Author's socials
Although St. Valentine lends his name to Valentine’s Day, he did not become known as the patron saint of lovers until hundreds of years after his death. The third-century priest lived during a time when Christians were persecuted for their religious beliefs. Records and historic liturgical calendars indicate he was martyred, though what exactly led to his murder is a bit murky.
Why was St. Valentine killed?
There are a few different accounts of who St. Valentine was and why he was killed, but ultimately his death, a beheading, was tied to the religious persecution of Christianity in the Roman Empire.
According to limited historical details, there might have been more than one St. Valentine who was martyred on February 14. Two of them were killed in Italy around A.D. 269 or 270, during the reign of Emperor Claudius II Gothicus.

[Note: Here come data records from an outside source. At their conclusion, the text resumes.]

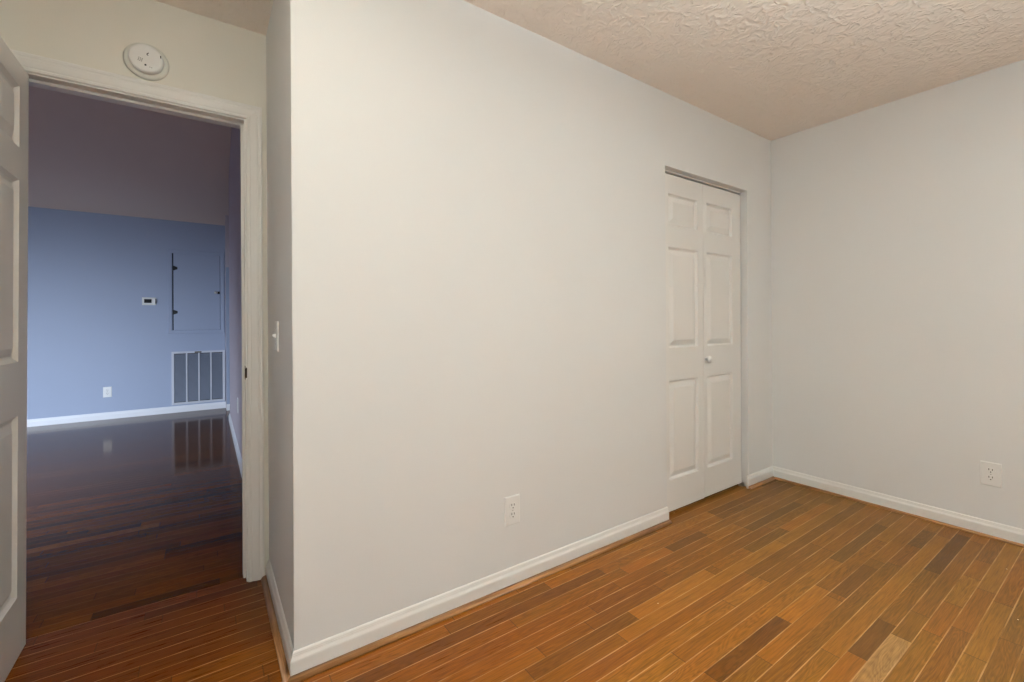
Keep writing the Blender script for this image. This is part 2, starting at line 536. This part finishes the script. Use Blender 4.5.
E_ = -0.0005
base('baseboard_back', [((XC, 0, 0), (CX0 + 0.001, 0, 0), (0, -1, 0), 1, 0), ((CX1 - 0.026, 0, 0), (0, 0, 0), (0, -1, 0), 0, -1)],
     'white moulded baseboard along the long wall')
base('baseboard_return', [((XC, YD - 0.018, 0), (XC, 0, 0), (-1, 0, 0), 0, 1)], 'white baseboard on the short return wall by the doorway')
base('baseboard_right', [((0, 0, 0), (0, YR, 0), (-1, 0, 0), -1, 0)], 'white moulded baseboard along the right wall', MT, (0.013, 0.013))
base('baseboard_living_far', [((HX, YF, 0), (NX, YF, 0), (0, -1, 0), 0, 0)], 'pale baseboard under the blue far wall', MHT, None)
base('baseboard_living_right', [((XH, YB, 0), (XH, Y4, 0), (-1, 0, 0), 0, 0)], 'white baseboard along the lavender grey wall beyond the doorway', MHT, None)
base('baseboard_living_nib', [((NX, NY, 0), (-2.0, NY, 0), (0, -1, 0), 0, 0)], 'short white baseboard on the far corner nib', MHT, None)
struct(link('trim_2', bbox(NX, NX + 0.06, NY - 0.012, NY, 0.083, 1.86, 0.002), MH), 'narrow pale vertical board in the far corner', 'trim')

# ------------------------------------------------------------------ doorway jamb and casing
tr = root('trim_1', ((JX0 + JX1) / 2, YD, 0))
cxm = (JX0 + JX1) / 2
a, b = JX0 - cxm, JX1 - cxm
bm = bmesh.new()
jt = 0.018
box(bm, b, b + jt, 0, T, 0, JZ + jt)
box(bm, a - jt, a, 0, T, 0, JZ + jt)
box(bm, a, b, 0, T, JZ, JZ + jt)
link('jamb', bm, MT, tr)
bm = bmesh.new()
s0, s1, stt = 0.038, 0.076, 0.011
box(bm, b - stt, b, s0, s1, 0, JZ)
box(bm, a, a + stt, s0, s1, 0, JZ)
box(bm, a + stt, b - stt, s0, s1, JZ - stt, JZ)
bmesh.ops.bevel(bm, geom=bm.edges[:], offset=0.002, segments=2, affect='EDGES', clamp_overlap=True)
link('door_stop', bm, MT, tr)
CP = [(0.0, 0.0), (0.0, 0.006), (0.003, 0.0085), (0.010, 0.0095), (0.013, 0.0085), (0.018, 0.0105), (0.030, 0.0135), (0.040, 0.0155),
      (0.046, 0.0148), (0.050, 0.0165), (0.057, 0.0168), (0.0615, 0.0145), (0.0615, 0.0)]


def casing(side):
    """mitred three-sided casing; side=-1 bedroom face, +1 living room face"""
    bm = bmesh.new()
    rv = 0.006
    y0 = 0 if side < 0 else T
    st = []
    for (x, z, dx, dz) in ((a - rv, 0, -1, 0), (a - rv, JZ + rv, -1, 1), (b + rv, JZ + rv, 1, 1), (b + rv, 0, 1, 0)):
        st.append([bm.verts.new((x + dx * o, y0 + side * h, z + dz * o)) for o, h in CP])
    n = len(CP)
    for q in range(3):
        for i in range(n):
            bm.faces.new((st[q][i], st[q][(i + 1) % n], st[q + 1][(i + 1) % n], st[q + 1][i]))
    bm.faces.new(st[0]); bm.faces.new(st[3][::-1])
    return bm


link('casing', casing(-1), MT, tr)
# strike plate in the right jamb, a dark brass lip
bm = bbox(b - 0.0015, b + 0.002, 0.001, 0.030, 0.892, 0.952, 0.0006, 1)
sp_ = link('strike_plate', bm, MBR, tr)
bm = bmesh.new()
for i in range(8):
    t0, t1 = i / 8 * math.pi, (i + 1) / 8 * math.pi
    z0, z1 = 0.922 - 0.024 * math.cos(t0), 0.922 - 0.024 * math.cos(t1)
    w0, w1 = 0.010 * math.sin(t0) + 0.0005, 0.010 * math.sin(t1) + 0.0005
    vs = [bm.verts.new(p) for p in ((b - 0.0015, 0.002, z0), (b + 0.004, 0.002 - w0, z0), (b + 0.004, 0.002 - w1, z1), (b - 0.0015, 0.002, z1))]
    bm.faces.new(vs)
    vs2 = [bm.verts.new((v.co.x + 0.0012, v.co.y + 0.001, v.co.z)) for v in vs]
    bm.faces.new(vs2[::-1])
link('strike_lip', bm, MBR, sp_)
struct(tr, 'cream white jamb and moulded casing around the open doorway', 'door frame')


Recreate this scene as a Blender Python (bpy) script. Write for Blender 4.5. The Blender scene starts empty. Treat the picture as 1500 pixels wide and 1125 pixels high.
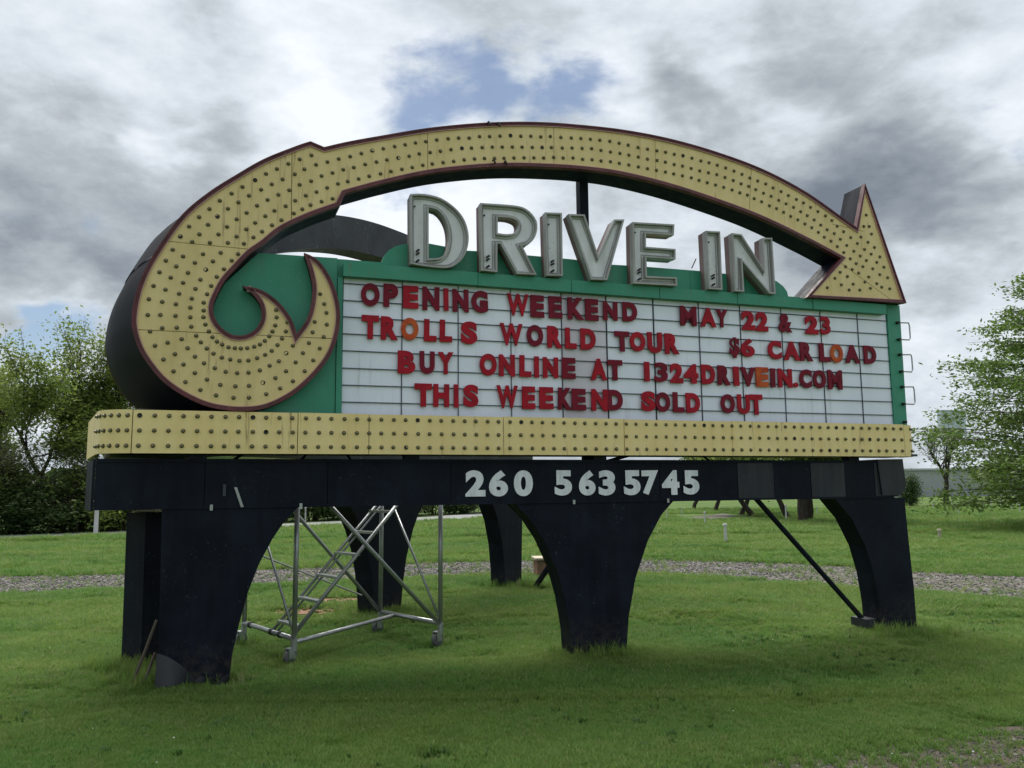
import bpy, bmesh, math, random
import numpy as np
from mathutils import Vector, Matrix, noise as mnoise
from mathutils.geometry import tessellate_polygon
random.seed(7); RNG = np.random.default_rng(7)
sc = bpy.context.scene
COL_ = sc.collection

# ------------------------------------------------------------------ camera
CAMH = 1.6
pitch, roll = 0.129, -0.010
cam_d = bpy.data.cameras.new('camera'); cam = bpy.data.objects.new('camera', cam_d); COL_.objects.link(cam)
cam_d.sensor_width = 36; cam_d.lens = 36*1194.3/1500; cam_d.clip_end = 3000; cam_d.clip_start = .05
F = Vector((0, math.cos(pitch), math.sin(pitch))); U = Vector((0, -math.sin(pitch), math.cos(pitch))); R = Vector((1, 0, 0))
R2 = R*math.cos(roll)+U*math.sin(roll); U2 = -R*math.sin(roll)+U*math.cos(roll)
cam.matrix_world = Matrix(((R2.x, U2.x, -F.x, 0), (R2.y, U2.y, -F.y, 0), (R2.z, U2.z, -F.z, CAMH), (0, 0, 0, 1)))
sc.camera = cam

# ------------------------------------------------------------------ sun and sky
SUN_EL, SUN_AZ = math.radians(62), math.radians(-12)      # azimuth from +Y (behind the sign), towards -X
sun_dir = Vector((math.sin(SUN_AZ)*math.cos(SUN_EL), math.cos(SUN_AZ)*math.cos(SUN_EL), math.sin(SUN_EL)))
sl = bpy.data.lights.new('sun', 'SUN'); sl.energy = 3.7; sl.angle = math.radians(48); sl.color = (1, .96, .9)
so = bpy.data.objects.new('sun', sl); COL_.objects.link(so); so.rotation_euler = sun_dir.to_track_quat('Z', 'Y').to_euler()

w = bpy.data.worlds.new('World'); sc.world = w; w.use_nodes = True
nt = w.node_tree; N = nt.nodes; Lk = nt.links; N.clear()
def wn(t, **k):
    n = N.new(t)
    for a, b in k.items(): setattr(n, a, b)
    return n
def wl(a, b): Lk.new(a, b)
def wmath(op, a, b=None, c=None, clamp=False):
    n = wn('ShaderNodeMath', operation=op); n.use_clamp = clamp
    for i, v in enumerate((a, b, c)):
        if v is None: continue
        if isinstance(v, (int, float)): n.inputs[i].default_value = v
        else: wl(v, n.inputs[i])
    return n.outputs[0]
out = wn('ShaderNodeOutputWorld'); bg = wn('ShaderNodeBackground'); bg.inputs[1].default_value = 0.085
sky = wn('ShaderNodeTexSky', sky_type='NISHITA'); sky.sun_disc = False; sky.sun_elevation = SUN_EL; sky.sun_rotation = SUN_AZ % (2*math.pi)
sky.altitude = 200; sky.dust_density = .6; sky.air_density = 1.0
tc = wn('ShaderNodeTexCoord'); sep = wn('ShaderNodeSeparateXYZ'); wl(tc.outputs['Generated'], sep.inputs[0])
zz = wmath('ADD', wmath('MAXIMUM', sep.outputs[2], 0.0), 0.55)
cmb = wn('ShaderNodeCombineXYZ'); wl(wmath('DIVIDE', sep.outputs[0], zz), cmb.inputs[0]); wl(wmath('DIVIDE', sep.outputs[1], zz), cmb.inputs[1])
wl(wmath('MULTIPLY', sep.outputs[2], 1.5), cmb.inputs[2])
cl_uv = cmb.outputs[0]                                        # cloud-layer coordinates
def wnoise(vec, scale, detail=6, rough=.55, dist=0, off=(0, 0, 0), lac=2.0):
    m = wn('ShaderNodeMapping'); m.inputs['Location'].default_value = off; wl(vec, m.inputs[0])
    n = wn('ShaderNodeTexNoise'); n.inputs['Scale'].default_value = scale; n.inputs['Detail'].default_value = detail
    n.inputs['Roughness'].default_value = rough; n.inputs['Distortion'].default_value = dist; n.inputs['Lacunarity'].default_value = lac
    wl(m.outputs[0], n.inputs['Vector']); return n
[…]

Lore states that a Roman priest, Valentine or Valentinus, was captured then cured the blindness of his captor’s daughter. The family had agreed to convert to Christianity if this miracle occurred, which angered Claudius II, who ordered the execution of Valentine and the family, wrote Lisa Bitel, a professor of religion and history at University of Southern California, in 2018.
Another account suggests that when Claudius II outlawed marriage for young men in order to build a stronger army, St. Valentine continued to marry young couples against the emperor’s orders. When he was caught, he was executed.
There was also a St. Valentine who was a bishop in Terni, Italy. Some accounts suggest he was martyred for refusing to renounce his faith. Because details of his life and death overlap with the St. Valentine of Rome, some scholars believe the records are about the same person rather than two men named Valentine.
Various legends about St. Valentine appear in Roman martyrologies, explains Elizabeth White Nelson, an associate professor of history at University of Nevada, Las Vegas and author of Market Sentiments: Middle-Class Market Culture in 19th-Century America. “It’s very hard to know whether those stories are true,” she says.